● Your instructions: From the entries below, copy out every line with "this" in it.

● Exercise inputs:
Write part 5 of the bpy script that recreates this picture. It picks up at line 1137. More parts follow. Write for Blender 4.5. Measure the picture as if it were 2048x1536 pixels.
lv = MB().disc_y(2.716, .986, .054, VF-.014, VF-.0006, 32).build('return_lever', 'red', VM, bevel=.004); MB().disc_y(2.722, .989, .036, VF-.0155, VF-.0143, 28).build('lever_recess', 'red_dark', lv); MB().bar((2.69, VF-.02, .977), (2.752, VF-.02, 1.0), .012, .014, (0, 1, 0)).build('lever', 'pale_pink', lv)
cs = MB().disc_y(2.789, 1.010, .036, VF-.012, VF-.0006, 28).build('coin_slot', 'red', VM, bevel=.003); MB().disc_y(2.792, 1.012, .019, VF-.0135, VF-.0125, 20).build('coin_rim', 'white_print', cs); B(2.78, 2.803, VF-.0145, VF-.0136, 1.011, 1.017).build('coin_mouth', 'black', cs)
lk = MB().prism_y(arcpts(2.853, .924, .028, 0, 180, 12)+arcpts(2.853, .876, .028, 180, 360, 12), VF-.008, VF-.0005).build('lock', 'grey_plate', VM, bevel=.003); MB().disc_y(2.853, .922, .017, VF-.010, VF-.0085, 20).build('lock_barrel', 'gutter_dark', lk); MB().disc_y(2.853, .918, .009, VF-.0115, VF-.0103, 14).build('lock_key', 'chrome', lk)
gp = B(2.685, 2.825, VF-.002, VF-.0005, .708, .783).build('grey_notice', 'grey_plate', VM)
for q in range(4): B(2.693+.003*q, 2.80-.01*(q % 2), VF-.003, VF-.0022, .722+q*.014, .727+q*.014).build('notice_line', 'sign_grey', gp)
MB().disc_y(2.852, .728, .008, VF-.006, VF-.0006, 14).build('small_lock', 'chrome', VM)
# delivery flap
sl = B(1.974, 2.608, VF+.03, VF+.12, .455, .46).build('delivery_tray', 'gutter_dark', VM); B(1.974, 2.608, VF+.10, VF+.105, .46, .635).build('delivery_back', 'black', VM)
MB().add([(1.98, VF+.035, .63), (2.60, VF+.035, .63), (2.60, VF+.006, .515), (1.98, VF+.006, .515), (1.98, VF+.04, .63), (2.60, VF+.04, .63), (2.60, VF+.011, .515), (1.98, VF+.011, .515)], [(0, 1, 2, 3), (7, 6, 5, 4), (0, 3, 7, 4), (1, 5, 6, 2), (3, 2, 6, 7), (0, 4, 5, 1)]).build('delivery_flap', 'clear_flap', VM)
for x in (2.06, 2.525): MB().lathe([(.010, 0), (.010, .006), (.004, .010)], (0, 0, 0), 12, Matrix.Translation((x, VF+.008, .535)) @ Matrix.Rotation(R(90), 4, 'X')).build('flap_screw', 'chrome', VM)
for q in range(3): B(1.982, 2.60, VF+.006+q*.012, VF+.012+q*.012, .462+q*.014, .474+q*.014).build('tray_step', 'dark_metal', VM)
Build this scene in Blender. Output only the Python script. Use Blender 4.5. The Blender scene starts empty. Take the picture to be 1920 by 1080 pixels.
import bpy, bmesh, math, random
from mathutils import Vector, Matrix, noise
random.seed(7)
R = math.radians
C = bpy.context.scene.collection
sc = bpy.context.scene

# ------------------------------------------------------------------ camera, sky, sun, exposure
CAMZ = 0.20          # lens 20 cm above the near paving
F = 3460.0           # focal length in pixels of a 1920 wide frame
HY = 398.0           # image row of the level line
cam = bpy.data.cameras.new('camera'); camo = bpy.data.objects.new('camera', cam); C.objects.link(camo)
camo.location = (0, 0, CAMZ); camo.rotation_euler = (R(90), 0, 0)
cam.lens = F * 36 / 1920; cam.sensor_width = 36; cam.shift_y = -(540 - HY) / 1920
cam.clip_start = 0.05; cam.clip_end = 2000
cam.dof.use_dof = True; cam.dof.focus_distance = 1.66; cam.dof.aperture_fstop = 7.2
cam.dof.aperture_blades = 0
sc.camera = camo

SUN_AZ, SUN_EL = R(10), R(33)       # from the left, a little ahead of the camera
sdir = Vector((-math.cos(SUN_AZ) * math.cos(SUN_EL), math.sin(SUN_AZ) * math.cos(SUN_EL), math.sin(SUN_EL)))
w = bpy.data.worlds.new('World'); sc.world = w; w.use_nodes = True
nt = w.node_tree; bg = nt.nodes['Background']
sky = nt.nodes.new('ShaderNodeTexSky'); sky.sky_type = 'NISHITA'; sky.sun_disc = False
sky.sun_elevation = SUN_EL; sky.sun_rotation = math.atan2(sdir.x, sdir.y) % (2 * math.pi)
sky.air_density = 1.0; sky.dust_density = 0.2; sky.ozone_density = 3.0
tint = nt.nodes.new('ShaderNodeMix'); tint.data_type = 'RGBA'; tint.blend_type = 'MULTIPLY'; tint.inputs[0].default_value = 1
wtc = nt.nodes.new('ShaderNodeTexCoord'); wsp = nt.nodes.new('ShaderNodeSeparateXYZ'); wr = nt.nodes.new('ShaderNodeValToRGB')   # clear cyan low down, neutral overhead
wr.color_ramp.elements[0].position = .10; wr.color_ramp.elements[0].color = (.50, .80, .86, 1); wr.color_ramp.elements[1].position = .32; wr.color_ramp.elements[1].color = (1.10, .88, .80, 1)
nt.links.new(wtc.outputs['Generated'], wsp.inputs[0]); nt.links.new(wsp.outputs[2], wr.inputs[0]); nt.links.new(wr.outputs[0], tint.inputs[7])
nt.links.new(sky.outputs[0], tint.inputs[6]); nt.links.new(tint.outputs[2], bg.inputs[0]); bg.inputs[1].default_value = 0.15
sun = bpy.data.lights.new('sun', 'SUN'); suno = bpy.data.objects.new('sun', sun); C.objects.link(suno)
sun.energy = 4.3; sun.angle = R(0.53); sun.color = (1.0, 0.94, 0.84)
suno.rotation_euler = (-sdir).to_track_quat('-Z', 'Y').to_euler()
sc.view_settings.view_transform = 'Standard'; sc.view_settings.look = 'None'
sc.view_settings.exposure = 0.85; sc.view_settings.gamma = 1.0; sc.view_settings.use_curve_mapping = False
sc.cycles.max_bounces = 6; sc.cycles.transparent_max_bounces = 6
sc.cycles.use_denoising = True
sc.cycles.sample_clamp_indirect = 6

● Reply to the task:
Write part 5 of the bpy script that recreates this picture. It picks up at line 1137. More parts follow. Write for Blender 4.5. Measure the picture as if it were 2048x1536 pixels.
Build this scene in Blender. Output only the Python script. Use Blender 4.5. The Blender scene starts empty. Take the picture to be 1920 by 1080 pixels.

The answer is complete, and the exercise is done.